* TASK OBJECTIVE:
Take the lines from the beginning of the data below through the line holding "random.seed(7)" and return exactly those.

--- BEGIN RECORDED INFORMATION ---

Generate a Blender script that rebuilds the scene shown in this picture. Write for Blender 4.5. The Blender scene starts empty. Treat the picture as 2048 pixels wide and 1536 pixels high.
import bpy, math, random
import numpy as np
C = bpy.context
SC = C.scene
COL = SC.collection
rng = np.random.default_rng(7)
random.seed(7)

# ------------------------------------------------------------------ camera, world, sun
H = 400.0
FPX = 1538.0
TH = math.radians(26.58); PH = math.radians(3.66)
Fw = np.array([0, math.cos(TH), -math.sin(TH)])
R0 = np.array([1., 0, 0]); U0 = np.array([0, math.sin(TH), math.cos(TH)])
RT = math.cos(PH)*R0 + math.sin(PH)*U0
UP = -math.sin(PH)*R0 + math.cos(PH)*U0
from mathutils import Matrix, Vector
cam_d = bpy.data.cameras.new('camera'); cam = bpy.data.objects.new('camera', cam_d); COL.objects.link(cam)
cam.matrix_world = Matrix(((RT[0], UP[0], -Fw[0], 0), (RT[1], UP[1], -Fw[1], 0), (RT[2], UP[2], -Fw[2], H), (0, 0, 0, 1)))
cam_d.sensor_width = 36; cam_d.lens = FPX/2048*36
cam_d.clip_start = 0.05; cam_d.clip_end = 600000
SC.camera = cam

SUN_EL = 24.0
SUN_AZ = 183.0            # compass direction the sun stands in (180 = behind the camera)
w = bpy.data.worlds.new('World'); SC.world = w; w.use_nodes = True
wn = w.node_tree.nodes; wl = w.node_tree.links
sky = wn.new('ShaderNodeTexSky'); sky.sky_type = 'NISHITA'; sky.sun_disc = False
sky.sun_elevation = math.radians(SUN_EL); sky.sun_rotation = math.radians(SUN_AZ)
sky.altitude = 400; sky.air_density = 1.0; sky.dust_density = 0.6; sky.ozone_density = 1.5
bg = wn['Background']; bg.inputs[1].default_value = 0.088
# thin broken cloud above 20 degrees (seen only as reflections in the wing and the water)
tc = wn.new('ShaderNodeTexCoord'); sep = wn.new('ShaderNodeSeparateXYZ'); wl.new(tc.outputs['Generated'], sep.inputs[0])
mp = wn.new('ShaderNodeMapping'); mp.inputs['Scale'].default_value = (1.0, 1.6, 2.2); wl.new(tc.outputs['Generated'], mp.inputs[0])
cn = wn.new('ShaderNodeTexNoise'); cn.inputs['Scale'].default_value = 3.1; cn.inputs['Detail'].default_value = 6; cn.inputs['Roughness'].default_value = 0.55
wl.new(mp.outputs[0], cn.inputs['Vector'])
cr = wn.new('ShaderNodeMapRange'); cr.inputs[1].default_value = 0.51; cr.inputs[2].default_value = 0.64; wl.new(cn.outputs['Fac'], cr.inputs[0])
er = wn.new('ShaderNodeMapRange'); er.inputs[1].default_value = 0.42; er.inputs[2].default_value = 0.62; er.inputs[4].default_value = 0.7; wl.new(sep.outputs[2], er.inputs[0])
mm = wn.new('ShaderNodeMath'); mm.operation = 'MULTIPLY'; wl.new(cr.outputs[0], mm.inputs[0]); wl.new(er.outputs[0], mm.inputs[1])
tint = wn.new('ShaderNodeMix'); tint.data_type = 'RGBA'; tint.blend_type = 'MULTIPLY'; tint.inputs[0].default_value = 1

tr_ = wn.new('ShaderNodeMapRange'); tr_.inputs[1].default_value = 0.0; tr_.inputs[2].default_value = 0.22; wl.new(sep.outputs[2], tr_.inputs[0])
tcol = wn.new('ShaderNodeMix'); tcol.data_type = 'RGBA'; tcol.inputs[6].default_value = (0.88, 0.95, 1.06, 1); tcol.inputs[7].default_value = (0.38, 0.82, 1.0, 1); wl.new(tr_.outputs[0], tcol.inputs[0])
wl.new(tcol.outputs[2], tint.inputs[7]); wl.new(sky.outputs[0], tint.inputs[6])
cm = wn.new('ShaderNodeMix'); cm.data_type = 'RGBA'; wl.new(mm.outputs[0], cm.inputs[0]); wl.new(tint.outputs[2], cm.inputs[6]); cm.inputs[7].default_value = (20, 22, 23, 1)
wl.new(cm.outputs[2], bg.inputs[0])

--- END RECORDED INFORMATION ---

* RESPONSE BELOW:
Generate a Blender script that rebuilds the scene shown in this picture. Write for Blender 4.5. The Blender scene starts empty. Treat the picture as 2048 pixels wide and 1536 pixels high.
import bpy, math, random
import numpy as np
C = bpy.context
SC = C.scene
COL = SC.collection
rng = np.random.default_rng(7)
random.seed(7)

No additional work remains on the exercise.